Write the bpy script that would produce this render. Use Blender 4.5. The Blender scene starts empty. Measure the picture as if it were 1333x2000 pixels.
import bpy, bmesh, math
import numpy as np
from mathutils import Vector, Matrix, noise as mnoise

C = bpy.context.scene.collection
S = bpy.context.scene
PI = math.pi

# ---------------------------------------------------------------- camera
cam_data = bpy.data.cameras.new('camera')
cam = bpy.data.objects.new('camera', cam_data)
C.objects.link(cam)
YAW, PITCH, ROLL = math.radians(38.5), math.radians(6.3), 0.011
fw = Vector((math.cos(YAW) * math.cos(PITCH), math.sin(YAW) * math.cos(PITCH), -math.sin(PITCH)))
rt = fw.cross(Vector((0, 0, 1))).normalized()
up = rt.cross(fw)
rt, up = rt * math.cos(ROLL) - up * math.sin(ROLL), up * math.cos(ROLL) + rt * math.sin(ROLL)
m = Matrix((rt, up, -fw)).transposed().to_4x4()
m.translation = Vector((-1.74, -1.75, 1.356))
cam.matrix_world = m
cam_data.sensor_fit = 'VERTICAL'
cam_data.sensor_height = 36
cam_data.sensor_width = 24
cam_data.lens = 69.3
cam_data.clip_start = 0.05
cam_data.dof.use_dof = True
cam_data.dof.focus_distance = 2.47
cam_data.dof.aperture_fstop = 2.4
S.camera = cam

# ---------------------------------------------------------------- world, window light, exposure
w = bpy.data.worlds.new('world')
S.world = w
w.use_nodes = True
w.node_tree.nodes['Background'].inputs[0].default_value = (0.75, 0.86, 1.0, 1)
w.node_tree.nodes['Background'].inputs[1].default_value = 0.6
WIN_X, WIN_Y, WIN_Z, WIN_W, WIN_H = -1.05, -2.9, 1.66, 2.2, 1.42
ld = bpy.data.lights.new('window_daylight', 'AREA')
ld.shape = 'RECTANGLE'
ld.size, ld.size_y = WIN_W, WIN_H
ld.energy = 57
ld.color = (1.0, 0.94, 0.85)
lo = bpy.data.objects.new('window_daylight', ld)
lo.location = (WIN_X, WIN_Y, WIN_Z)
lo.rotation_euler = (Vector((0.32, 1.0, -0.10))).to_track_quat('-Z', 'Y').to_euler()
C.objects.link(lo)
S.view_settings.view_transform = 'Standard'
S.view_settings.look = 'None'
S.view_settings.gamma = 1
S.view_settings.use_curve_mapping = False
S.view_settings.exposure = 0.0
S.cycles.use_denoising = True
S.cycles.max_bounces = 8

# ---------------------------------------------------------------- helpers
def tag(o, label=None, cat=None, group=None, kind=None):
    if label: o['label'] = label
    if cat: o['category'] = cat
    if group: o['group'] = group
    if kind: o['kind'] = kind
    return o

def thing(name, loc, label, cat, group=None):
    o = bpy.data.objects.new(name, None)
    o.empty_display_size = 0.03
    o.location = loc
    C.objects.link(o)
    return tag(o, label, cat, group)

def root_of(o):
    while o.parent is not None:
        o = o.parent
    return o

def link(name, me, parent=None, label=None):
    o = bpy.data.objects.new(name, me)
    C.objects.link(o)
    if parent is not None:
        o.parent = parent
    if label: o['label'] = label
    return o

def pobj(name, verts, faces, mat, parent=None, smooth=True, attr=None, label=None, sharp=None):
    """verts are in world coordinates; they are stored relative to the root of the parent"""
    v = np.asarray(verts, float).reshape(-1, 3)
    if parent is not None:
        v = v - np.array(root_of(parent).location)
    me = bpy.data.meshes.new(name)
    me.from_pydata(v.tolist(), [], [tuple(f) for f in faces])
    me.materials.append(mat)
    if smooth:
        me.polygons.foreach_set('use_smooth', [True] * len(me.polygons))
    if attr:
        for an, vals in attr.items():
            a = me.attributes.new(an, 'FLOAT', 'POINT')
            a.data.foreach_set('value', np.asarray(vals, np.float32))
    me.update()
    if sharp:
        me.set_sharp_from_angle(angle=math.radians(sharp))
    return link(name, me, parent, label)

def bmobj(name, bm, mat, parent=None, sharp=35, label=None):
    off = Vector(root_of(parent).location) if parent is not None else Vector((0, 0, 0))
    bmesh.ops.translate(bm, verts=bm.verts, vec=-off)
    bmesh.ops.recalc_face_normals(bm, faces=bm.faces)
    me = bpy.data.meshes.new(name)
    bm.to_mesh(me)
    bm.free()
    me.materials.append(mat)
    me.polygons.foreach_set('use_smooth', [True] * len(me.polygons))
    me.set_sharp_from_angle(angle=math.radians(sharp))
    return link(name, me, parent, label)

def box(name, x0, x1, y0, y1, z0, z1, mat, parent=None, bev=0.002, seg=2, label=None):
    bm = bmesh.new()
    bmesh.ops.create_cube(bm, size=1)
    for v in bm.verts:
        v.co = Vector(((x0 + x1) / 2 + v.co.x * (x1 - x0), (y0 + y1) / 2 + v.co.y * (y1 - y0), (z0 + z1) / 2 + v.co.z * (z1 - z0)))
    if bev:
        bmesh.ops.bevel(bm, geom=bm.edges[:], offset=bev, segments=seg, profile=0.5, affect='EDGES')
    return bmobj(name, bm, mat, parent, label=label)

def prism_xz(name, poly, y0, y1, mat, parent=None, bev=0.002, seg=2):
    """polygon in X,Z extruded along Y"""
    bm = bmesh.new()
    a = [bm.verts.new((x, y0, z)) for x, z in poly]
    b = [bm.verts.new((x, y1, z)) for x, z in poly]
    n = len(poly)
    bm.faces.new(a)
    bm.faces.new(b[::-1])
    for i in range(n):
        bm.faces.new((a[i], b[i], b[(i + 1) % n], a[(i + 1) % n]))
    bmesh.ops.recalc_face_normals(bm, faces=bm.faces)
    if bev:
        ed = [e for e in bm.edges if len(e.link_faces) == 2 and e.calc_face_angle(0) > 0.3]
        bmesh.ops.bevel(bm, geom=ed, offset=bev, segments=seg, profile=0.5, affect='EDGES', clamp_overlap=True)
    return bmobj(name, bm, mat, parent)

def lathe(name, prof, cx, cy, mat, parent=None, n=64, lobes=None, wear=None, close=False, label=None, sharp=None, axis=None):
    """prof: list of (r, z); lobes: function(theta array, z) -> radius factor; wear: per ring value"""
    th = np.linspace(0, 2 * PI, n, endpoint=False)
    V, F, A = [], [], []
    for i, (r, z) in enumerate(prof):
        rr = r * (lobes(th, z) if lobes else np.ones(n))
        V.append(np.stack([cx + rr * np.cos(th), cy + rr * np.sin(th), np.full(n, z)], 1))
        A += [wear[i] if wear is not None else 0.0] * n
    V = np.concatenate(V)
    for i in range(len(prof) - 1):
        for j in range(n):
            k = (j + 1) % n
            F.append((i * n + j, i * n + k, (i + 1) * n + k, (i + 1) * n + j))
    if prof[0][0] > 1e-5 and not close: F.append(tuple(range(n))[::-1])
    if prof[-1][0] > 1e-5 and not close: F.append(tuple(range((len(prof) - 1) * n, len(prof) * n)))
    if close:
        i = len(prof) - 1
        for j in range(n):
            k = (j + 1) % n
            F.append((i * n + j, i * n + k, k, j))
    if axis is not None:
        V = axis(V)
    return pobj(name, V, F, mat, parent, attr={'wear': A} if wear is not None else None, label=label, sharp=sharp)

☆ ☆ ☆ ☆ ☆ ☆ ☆

EXERCISE REQUIREMENTS
From the first line of the data above to the line holding "PI = math.pi", reproduce each line exactly; emit no other lines.

RIGHT ANSWER
Write the bpy script that would produce this render. Use Blender 4.5. The Blender scene starts empty. Measure the picture as if it were 1333x2000 pixels.
import bpy, bmesh, math
import numpy as np
from mathutils import Vector, Matrix, noise as mnoise

C = bpy.context.scene.collection
S = bpy.context.scene
PI = math.pi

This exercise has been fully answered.